Le recueil réunit une soixantaine de textes, à la foi journalistiques et littéraires, qui représentent un modèle de chronique. Le regard de Philippe Lançon est parfois tendre, des fois amusé, ici ou là un tant soit peu indigné, mais jamais indifférent et encore moins puritain ou moralisateur.

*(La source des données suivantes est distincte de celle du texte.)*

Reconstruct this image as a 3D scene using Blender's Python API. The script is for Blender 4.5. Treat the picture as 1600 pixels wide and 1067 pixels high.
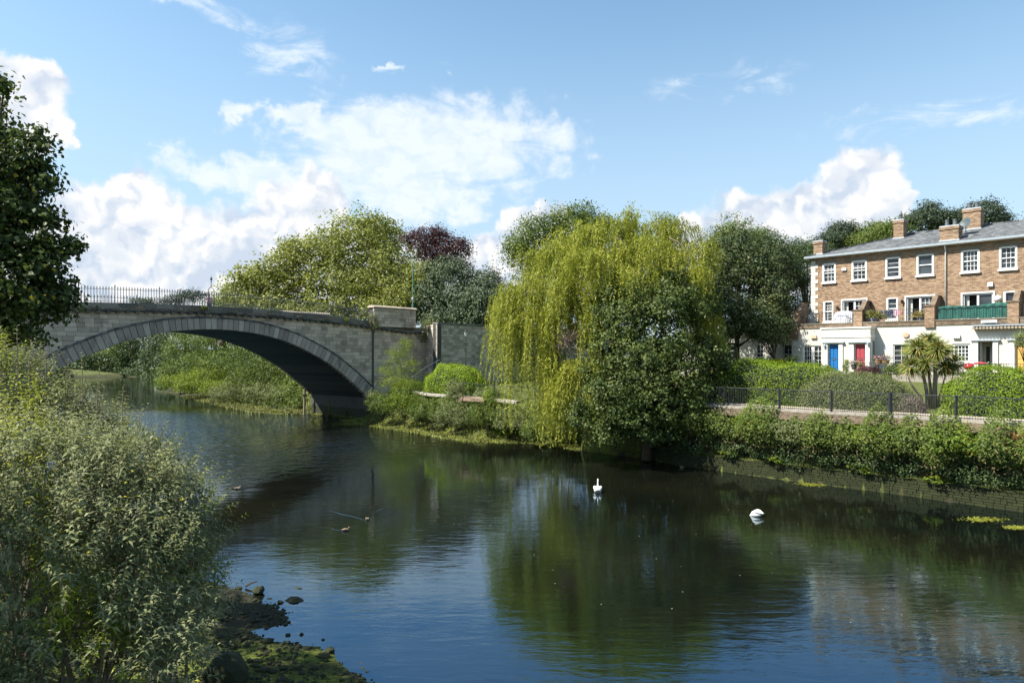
import bpy, bmesh, math, random
import numpy as np
from mathutils import Vector, Matrix

for _o in list(bpy.data.objects):
    bpy.data.objects.remove(_o)
SC = bpy.context.scene
COL = SC.collection
F, HX, HY, H = 1067.0, 800.0, 553.0, 7.0      # focal length in photo pixels, principal column, horizon row, eye height

# ---------------------------------------------------------------- camera
cam = bpy.data.cameras.new('camera')
cam.sensor_width = 36.0
cam.lens = 36.0 * F / 1600.0
cam.shift_y = (HY - 533.5) / 1600.0
cam.clip_start = 0.1
cam.clip_end = 20000
camo = bpy.data.objects.new('camera', cam)
camo.location = (0, 0, H)
camo.rotation_euler = (math.radians(90), 0, 0)
COL.objects.link(camo)
SC.camera = camo

# ---------------------------------------------------------------- light, exposure
SUN_EL = math.radians(50)
SUN_AZ = math.atan2(-0.95, -0.20)              # compass style: atan2(x, y) of the direction towards the sun
sd = Vector((math.sin(SUN_AZ) * math.cos(SUN_EL), math.cos(SUN_AZ) * math.cos(SUN_EL), math.sin(SUN_EL)))
sl = bpy.data.lights.new('sun', 'SUN')
sl.energy = 4.9
sl.angle = math.radians(0.53)
sl.color = (1.0, 0.95, 0.84)
so = bpy.data.objects.new('sun', sl)
so.rotation_euler = sd.to_track_quat('Z', 'Y').to_euler()
so.location = (-60, 0, 90)
COL.objects.link(so)
SC.view_settings.view_transform = 'Standard'
SC.view_settings.look = 'None'
SC.view_settings.gamma = 1
SC.view_settings.exposure = 1.2
SC.view_settings.use_curve_mapping = False
SC.render.engine = 'CYCLES'
SC.cycles.max_bounces = 6
SC.cycles.transparent_max_bounces = 6
SC.cycles.caustics_reflective = False
SC.cycles.caustics_refractive = False

# ---------------------------------------------------------------- sky
W = bpy.data.worlds.new('World')
SC.world = W
W.use_nodes = True
wt = W.node_tree
wt.nodes.clear()
def wn(t, **k):
    n = wt.nodes.new(t)
    for a, b in k.items(): setattr(n, a, b)
    return n
def wl(a, b): wt.links.new(a, b)
def wset(sock, v):
    if isinstance(v, bpy.types.NodeSocket): wl(v, sock)
    else: sock.default_value = v
def wm(op, a, b=None, c=None, clamp=False):
    n = wn('ShaderNodeMath', operation=op); n.use_clamp = clamp
    wset(n.inputs[0], a)
    if b is not None: wset(n.inputs[1], b)
    if c is not None: wset(n.inputs[2], c)
    return n.outputs[0]
def wv(op, a, b=None):
    n = wn('ShaderNodeVectorMath', operation=op)
    wset(n.inputs[0], a)
    if b is not None: wset(n.inputs[1], b)
    return n.outputs['Value'] if op in ('LENGTH', 'DOT_PRODUCT') else n.outputs[0]
def wstep(x, a, b):
    n = wn('ShaderNodeMapRange', interpolation_type='SMOOTHSTEP')
    wset(n.inputs['Value'], x); n.inputs['From Min'].default_value = a; n.inputs['From Max'].default_value = b
    return n.outputs['Result']
def wnoise(vec, scale, detail=6, rough=0.55, dist=0.0, flat=True):
    n = wn('ShaderNodeTexNoise', noise_dimensions='2D' if flat else '3D'); wl(vec, n.inputs['Vector'])
    n.inputs['Scale'].default_value = scale; n.inputs['Detail'].default_value = detail
    n.inputs['Roughness'].default_value = rough; n.inputs['Distortion'].default_value = dist
    return n.outputs['Fac']
def wmix(f, a, b):
    n = wn('ShaderNodeMix', data_type='RGBA')
    wset(n.inputs[0], f); wset(n.inputs[6], a); wset(n.inputs[7], b)
    return n.outputs[2]
tc = wn('ShaderNodeTexCoord')
nrm = wv('NORMALIZE', tc.outputs['Generated'])
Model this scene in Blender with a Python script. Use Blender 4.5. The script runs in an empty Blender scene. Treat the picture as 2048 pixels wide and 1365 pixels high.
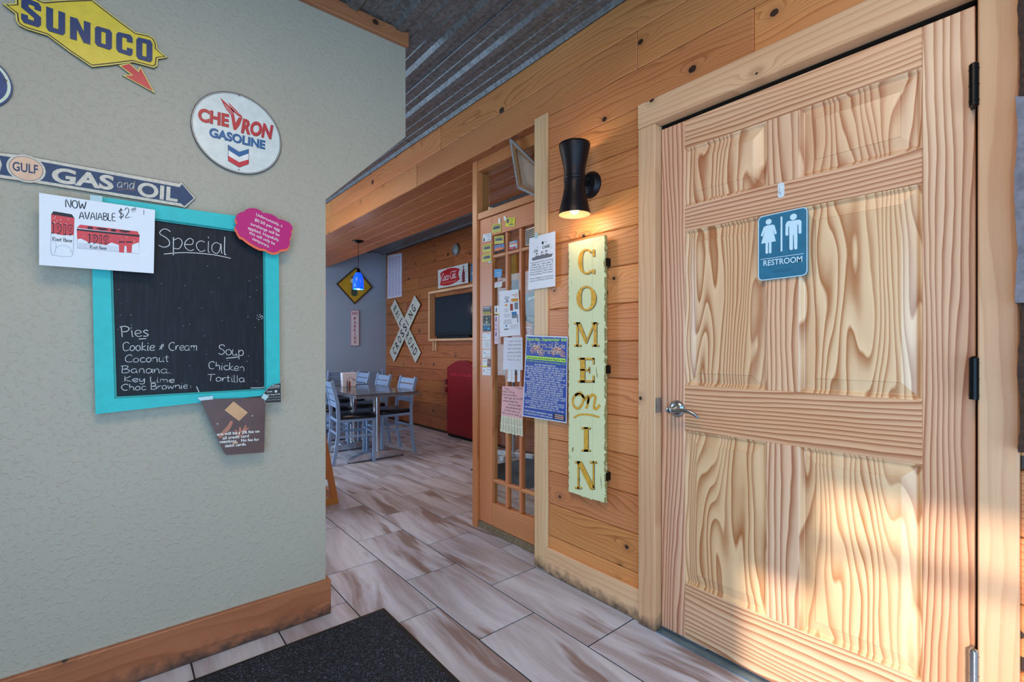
import bpy, math, random
from mathutils import Vector, Matrix
random.seed(7)
C = bpy.context.scene.collection
S = bpy.context.scene
D2R = math.pi/180
# ------------------------------------------------------------------ camera
cd = bpy.data.cameras.new('camera'); cam = bpy.data.objects.new('camera', cd); C.objects.link(cam)
cam.location = (0, 0, 1.15); cam.rotation_euler = (90*D2R, 0, -40*D2R)
cd.sensor_width = 36; cd.lens = 947/2048*36; cd.shift_y = 12.5/2048; cd.clip_start = .02
S.camera = cam
# ------------------------------------------------------------------ world, sun, lamps, exposure
W = bpy.data.worlds.new('sky'); S.world = W; W.use_nodes = True
bg = W.node_tree.nodes['Background']; bg.inputs[0].default_value = (.38, .69, 1, 1); bg.inputs[1].default_value = 1.5
sd = bpy.data.lights.new('sun', 'SUN'); sd.energy = 4.6; sd.angle = 1.6*D2R; sd.color = (1, .90, .78)
sun = bpy.data.objects.new('sun', sd); C.objects.link(sun)
SUN_D = Vector((1, .25, -.45)).normalized()
sun.rotation_euler = (-SUN_D).to_track_quat('Z', 'Y').to_euler()
def area(name, loc, rot, sx, sy, e, col):
    l = bpy.data.lights.new(name, 'AREA'); l.shape = 'RECTANGLE'; l.size = sx; l.size_y = sy; l.energy = e; l.color = col
    o = bpy.data.objects.new(name, l); o.location = loc; o.rotation_euler = rot; C.objects.link(o); return o
def point(name, loc, e, col, r=.03):
    l = bpy.data.lights.new(name, 'POINT'); l.energy = e; l.color = col; l.shadow_soft_size = r
    o = bpy.data.objects.new(name, l); o.location = loc; C.objects.link(o); return o
area('entry_ceiling_lamp', (.1, .35, 2.6), (0, 0, 0), .9, .9, 27, (1, .76, .54))
area('entry_daylight', (-.3, -1.28, .9), (90*D2R, 0, 0), 2.2, 1.6, 32, (.50, .76, 1))
area('window_daylight', (-1.21, -.6, 1.0), (0, -90*D2R, 0), 1.9, 1.1, 34, (.26, .62, 1))
area('dining_ceiling_fill', (.6, 4.3, 2.6), (0, 0, 0), .8, .8, 24, (1, .74, .56))  # fill lamp added out of view near the dining ceiling
area('dining_back_lamp', (3.0, 3.2, 2.55), (0, 0, 0), .5, .9, 10, (1, .74, .54))
area('dining_window_fill', (-1.16, 5.6, 1.5), (0, -90*D2R, 0), 1.6, 2.2, 90, (.56, .78, 1))  # fill lamp added in front of the made-up dining window
S.view_settings.view_transform = 'Standard'; S.view_settings.look = 'None'
S.view_settings.gamma = 1; S.view_settings.exposure = 0.0; S.view_settings.use_curve_mapping = False
S.cycles.max_bounces = 8; S.cycles.use_denoising = True
# ------------------------------------------------------------------ places
s40, c40 = math.sin(40*D2R), math.cos(40*D2R)
def ray(u, v):
    a, b = (u-1024)/947, (695-v)/947
    return (s40+a*c40, c40-a*s40, b)
class Frame:
    """a vertical plane of the building: (s,t) in metres on it, d metres out of it towards the room"""
    def __init__(f, ax, val): f.ax, f.val = ax, val
    def px(f, u, v):
        r = ray(u, v); k = f.val/(r[0] if f.ax == 'X' else r[1])
        return ((-r[1]*k if f.ax == 'X' else r[0]*k), 1.15+r[2]*k)
    def w(f, s, t, d=0): return Vector((f.val-d, -s, t)) if f.ax == 'X' else Vector((s, f.val-d, t))
    def z(f, sc, ox, oy): return lambda x, y: f.px(ox+x/sc, oy+y/sc)
def floor_pt(u, v):
    r = ray(u, v); k = -1.15/r[2]; return r[0]*k, r[1]*k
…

Dans la toute première chronique choisie, «Charlie et son héros», Philippe Lançon raconte l´histoire d´un employé de bureau qui a eu l´impression d´être un héros la première fois qu´il a ouvert Charlie Hebdo dans le métro. Aimer un journal était pour lui un acte d´identification et d´intimité qu´il supportait mal d´afficher. Il n´aimait pas lire un journal en public puisqu´il se sentait mis à nu sous le regard des autres, mais ce jour-là il lui avait tellement coûté de se procurer un exemplaire de ce journal satirique qu´il n´avait jamais lu…C´était le jour où la Une représentait Mahomet. Il a senti des regards peser sur lui et s´est mis à suer, mais il n´y avait pas que ça: «Il avait peur, mais autre chose le gênait. Il n´aurait pu le formuler que par des questions. Où finissait le tact ? Où commençait la provocation ? Où était sa sincérité, et où la posture ? Où le courage, où la inconscience ? Était-ce du sérieux, était-ce une comédie ? Il avait l´impression de tenir un rôle inévitable qui n´était pas forcément le bon».

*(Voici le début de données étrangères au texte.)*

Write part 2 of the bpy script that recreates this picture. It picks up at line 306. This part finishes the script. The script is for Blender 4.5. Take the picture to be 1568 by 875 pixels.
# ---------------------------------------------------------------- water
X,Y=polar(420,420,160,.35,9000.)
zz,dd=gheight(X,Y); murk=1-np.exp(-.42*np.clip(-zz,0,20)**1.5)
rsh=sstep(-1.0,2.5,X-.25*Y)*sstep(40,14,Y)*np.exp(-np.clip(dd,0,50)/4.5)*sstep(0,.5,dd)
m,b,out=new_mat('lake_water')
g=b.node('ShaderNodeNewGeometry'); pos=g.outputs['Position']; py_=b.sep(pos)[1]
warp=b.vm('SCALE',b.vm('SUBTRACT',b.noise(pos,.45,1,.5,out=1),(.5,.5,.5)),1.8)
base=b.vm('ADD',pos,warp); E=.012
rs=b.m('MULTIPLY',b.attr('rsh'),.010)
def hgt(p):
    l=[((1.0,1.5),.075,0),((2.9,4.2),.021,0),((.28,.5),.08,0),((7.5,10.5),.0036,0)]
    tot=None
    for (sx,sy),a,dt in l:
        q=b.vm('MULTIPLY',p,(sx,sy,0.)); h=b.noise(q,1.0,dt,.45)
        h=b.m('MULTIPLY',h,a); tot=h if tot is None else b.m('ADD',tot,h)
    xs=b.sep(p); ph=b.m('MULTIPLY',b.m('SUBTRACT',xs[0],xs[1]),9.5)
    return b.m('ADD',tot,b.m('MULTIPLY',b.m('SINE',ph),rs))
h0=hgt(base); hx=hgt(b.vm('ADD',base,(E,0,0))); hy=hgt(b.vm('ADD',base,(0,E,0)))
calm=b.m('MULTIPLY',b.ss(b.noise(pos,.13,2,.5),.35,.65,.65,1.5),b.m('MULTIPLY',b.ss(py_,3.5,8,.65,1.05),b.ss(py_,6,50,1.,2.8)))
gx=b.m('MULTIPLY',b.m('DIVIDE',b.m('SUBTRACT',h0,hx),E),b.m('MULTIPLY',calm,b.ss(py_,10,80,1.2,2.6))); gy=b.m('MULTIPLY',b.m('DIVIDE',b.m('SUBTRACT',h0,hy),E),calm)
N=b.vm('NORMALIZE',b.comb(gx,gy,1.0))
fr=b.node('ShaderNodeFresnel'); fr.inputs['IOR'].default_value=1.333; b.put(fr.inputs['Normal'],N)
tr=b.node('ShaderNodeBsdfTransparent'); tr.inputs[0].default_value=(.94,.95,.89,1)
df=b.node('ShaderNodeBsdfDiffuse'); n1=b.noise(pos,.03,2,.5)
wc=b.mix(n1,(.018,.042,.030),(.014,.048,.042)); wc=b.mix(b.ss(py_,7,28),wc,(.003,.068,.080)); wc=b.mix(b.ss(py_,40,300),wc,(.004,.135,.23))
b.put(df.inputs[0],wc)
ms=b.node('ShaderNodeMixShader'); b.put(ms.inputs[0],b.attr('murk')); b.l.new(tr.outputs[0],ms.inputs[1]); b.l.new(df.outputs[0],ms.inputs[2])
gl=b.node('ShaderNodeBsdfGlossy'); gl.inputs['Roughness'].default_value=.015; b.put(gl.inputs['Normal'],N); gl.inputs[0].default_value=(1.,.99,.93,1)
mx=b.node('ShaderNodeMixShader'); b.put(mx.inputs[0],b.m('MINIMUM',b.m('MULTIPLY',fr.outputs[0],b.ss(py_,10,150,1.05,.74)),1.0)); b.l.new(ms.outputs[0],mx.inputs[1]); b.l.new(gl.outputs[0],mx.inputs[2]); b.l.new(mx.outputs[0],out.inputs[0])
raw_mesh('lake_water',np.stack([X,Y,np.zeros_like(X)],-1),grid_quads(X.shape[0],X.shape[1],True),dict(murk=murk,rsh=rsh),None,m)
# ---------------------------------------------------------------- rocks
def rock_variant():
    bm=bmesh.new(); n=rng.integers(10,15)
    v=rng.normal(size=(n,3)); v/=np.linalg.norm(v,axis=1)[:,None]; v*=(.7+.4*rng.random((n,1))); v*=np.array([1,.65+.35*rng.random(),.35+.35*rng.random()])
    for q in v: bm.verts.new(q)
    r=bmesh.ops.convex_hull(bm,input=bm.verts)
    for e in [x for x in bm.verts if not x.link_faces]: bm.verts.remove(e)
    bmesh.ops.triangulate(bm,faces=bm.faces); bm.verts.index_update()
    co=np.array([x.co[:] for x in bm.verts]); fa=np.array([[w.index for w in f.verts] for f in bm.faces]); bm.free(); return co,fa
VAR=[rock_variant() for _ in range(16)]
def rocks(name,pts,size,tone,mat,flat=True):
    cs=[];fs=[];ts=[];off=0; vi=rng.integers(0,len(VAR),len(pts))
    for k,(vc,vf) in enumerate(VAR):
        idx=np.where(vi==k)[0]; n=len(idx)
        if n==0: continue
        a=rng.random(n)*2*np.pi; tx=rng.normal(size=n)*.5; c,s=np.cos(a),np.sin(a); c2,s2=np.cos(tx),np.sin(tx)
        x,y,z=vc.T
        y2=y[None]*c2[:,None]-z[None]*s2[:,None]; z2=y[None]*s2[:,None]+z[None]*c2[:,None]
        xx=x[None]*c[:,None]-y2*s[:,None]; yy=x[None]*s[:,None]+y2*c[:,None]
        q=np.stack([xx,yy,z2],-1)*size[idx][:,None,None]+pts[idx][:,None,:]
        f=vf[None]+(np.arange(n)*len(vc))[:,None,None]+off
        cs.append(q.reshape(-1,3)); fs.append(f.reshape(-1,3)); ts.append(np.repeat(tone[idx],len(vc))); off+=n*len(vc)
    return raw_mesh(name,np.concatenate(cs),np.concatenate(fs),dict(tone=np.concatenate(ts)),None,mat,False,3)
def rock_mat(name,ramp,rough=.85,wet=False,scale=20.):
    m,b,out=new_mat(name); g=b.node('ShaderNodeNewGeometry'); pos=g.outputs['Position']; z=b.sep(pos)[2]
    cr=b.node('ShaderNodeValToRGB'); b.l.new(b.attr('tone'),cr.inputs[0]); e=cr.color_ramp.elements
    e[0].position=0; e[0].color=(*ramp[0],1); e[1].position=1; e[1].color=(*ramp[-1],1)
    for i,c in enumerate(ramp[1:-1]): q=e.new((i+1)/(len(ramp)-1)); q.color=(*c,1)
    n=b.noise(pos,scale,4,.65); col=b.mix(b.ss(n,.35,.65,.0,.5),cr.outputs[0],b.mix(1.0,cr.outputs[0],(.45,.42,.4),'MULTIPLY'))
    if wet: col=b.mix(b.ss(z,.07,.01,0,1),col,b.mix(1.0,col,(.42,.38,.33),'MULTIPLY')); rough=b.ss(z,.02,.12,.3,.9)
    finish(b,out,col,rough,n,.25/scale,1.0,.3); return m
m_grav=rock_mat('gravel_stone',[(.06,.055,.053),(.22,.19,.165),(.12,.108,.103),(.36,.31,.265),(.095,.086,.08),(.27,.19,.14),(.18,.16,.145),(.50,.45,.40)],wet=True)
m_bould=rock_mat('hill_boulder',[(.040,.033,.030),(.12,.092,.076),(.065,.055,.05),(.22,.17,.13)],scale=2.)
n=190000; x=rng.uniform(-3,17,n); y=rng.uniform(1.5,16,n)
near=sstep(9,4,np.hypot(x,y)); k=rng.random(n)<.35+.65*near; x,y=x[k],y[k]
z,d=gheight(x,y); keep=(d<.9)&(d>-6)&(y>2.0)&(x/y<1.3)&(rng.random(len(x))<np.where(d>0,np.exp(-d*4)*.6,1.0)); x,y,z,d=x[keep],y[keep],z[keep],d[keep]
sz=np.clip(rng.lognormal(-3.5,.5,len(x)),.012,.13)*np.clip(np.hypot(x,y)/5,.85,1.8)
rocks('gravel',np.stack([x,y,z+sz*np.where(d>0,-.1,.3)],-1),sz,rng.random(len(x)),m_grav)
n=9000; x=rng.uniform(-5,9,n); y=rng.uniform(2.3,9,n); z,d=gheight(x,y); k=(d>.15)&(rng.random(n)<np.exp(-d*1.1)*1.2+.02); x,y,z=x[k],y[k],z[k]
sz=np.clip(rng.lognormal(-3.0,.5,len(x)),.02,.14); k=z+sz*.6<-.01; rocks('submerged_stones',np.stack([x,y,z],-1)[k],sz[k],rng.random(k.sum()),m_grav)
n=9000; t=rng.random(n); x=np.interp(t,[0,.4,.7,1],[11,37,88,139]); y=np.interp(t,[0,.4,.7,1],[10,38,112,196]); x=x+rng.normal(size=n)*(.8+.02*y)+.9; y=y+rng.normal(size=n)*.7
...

Une autre chronique parmi les premières est celle qui évoque une lettre abandonnée trouvée sur une cage d´escalier. La signature, l´écriture et le ton, nous apprend Philippe Lançon, signalaient qu´une jeune femme d´origine africaine l´avait écrite à une amie restée là-bas au pays, on ne sait où. Si les deux morceaux ne permettaient pas de reconstituer la lettre, ils étaient quand même assez clairs pour que notre chroniqueur pu s´en faire une idée. La jeune femme y parlait d´amour, d´amitié, de malentendus ou de cadeaux mais puisque la lettre était écrite dans un français à l´orthographe simplifiée, proche de la phonétique, Philippe Lançon a ainsi beau jeu de faire une digression sur d´autres sujets comme la phonétique qui raccourcit et simplifie, l´appauvrissement du langage populaire, Céline, Orwell ou Raymond Queneau.

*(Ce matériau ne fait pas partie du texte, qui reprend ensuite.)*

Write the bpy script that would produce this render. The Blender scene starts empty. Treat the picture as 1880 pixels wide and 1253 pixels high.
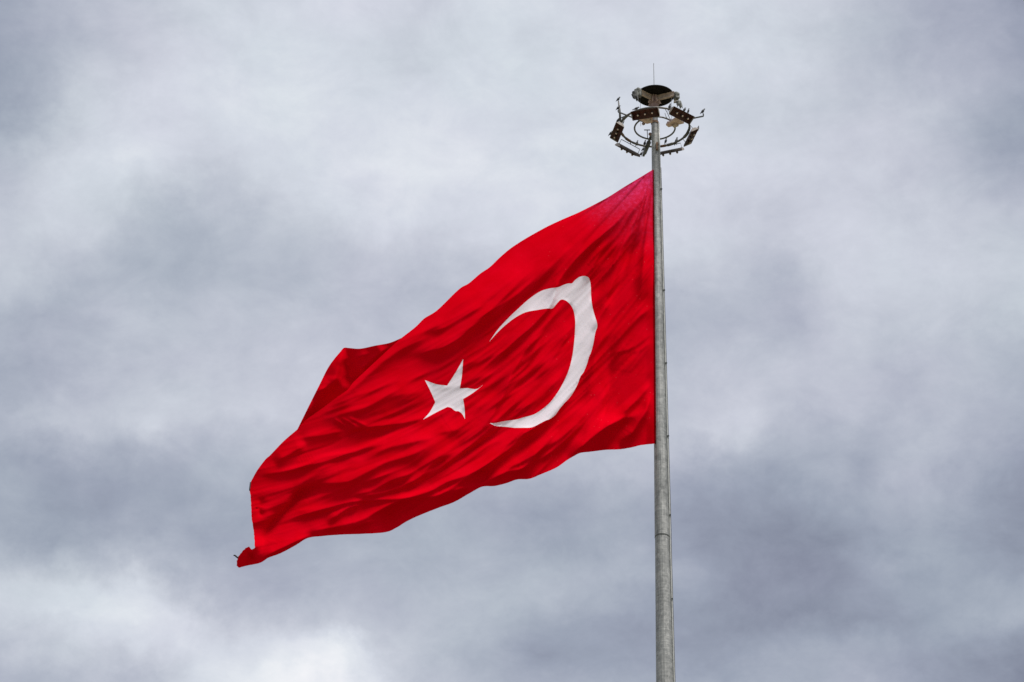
import bpy, bmesh, math, random
import numpy as np
from mathutils import Vector, Matrix, noise as mnoise
from mathutils.geometry import delaunay_2d_cdt

random.seed(7)
rng = np.random.default_rng(7)
C = bpy.context.scene
COL = C.collection
R = math.radians

# ------------------------------------------------------------------ camera
F_PX = 9400.0                     # focal length in pixels of the 1880 px wide photograph
PITCH = 32.0
CAM = np.array((0.0, 0.0, 1.7))
cam_d = bpy.data.cameras.new("camera")
cam = bpy.data.objects.new("camera", cam_d)
COL.objects.link(cam)
cam.location = CAM
cam.rotation_euler = (R(90 + PITCH), 0, 0)
cam_d.sensor_width = 36.0
cam_d.lens = 36.0 * F_PX / 1880.0
cam_d.clip_start = 0.5
cam_d.clip_end = 20000
C.camera = cam

# ------------------------------------------------------------------ exposure
C.view_settings.view_transform = 'Standard'
C.view_settings.look = 'None'
C.view_settings.exposure = 0.0
C.view_settings.gamma = 1.0
C.view_settings.use_curve_mapping = False
C.cycles.max_bounces = 8

SUN_EL, SUN_AZ = 63.0, 134.0      # azimuth from +Y (north) clockwise: behind and to the right of the camera

sp, cp = math.sin(R(PITCH)), math.cos(R(PITCH))
def rays(px, py):
    """direction of the photograph's pixels, scaled to unit depth along the optical axis"""
    px = np.asarray(px, float); py = np.asarray(py, float)
    x = (px - 940.0) / F_PX
    u = (626.5 - py) / F_PX
    return np.stack([x, cp - u * sp, sp + u * cp], axis=-1)

# ------------------------------------------------------------------ world: overcast sky
world = bpy.data.worlds.new("World")
C.world = world
world.use_nodes = True
wt = world.node_tree
wt.nodes.clear()
def wn(kind, **kw):
    n = wt.nodes.new(kind)
    for k, v in kw.items():
        setattr(n, k, v)
    return n
def wmath(op, a, b=None, c=None, clamp=False):
    n = wn('ShaderNodeMath', operation=op, use_clamp=clamp)
    for i, v in enumerate((a, b, c)):
        if v is None: continue
        if isinstance(v, (int, float)): n.inputs[i].default_value = v
        else: wt.links.new(v, n.inputs[i])
    return n.outputs[0]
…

«Le dîner Tsunami» est une des chroniques les plus intéressantes puisqu´elle nous renvoie à la crédulité de la société et à l´envie perverse de connaître tous les détails des catastrophes qui sévissent sur le monde. C´est l´histoire de Gilbert qui fait croire à tout le monde qu´il a été à Phuket en Thaïlande au moment du tsunami de décembre 2004 alors qu´il a passé les fêtes seul à Paris en regardant la télé et en lisant Plateforme de Michel Houellebecq.
Enfin, «Le mégot de Sartre» évoque l´hystérie du politiquement correct qui a fait retoucher une photo de Jean-Paul Sartre où il fumait pour en effacer un mégot, ceci à l´occasion du centenaire de sa naissance en 2005 où la Bibliothèque Nationale de France (BNF) organisait une exposition sur l´auteur. Malheureusement, cette hystérie du politiquement correct est encore à l´ordre du jour.
Chroniques de l´homme d´avant est la preuve irréfutable que la chronique n´est pas un genre mineur et que talent de Philippe Lançon en fait une véritable réussite.
Philippe Lançon, Chroniques de l´homme d´avant, éditions Les Échappés, Paris, novembre 2019. À (re)lire aussi du même auteur : Le lambeau, collection Folio, Gallimard, Paris, janvier 2020.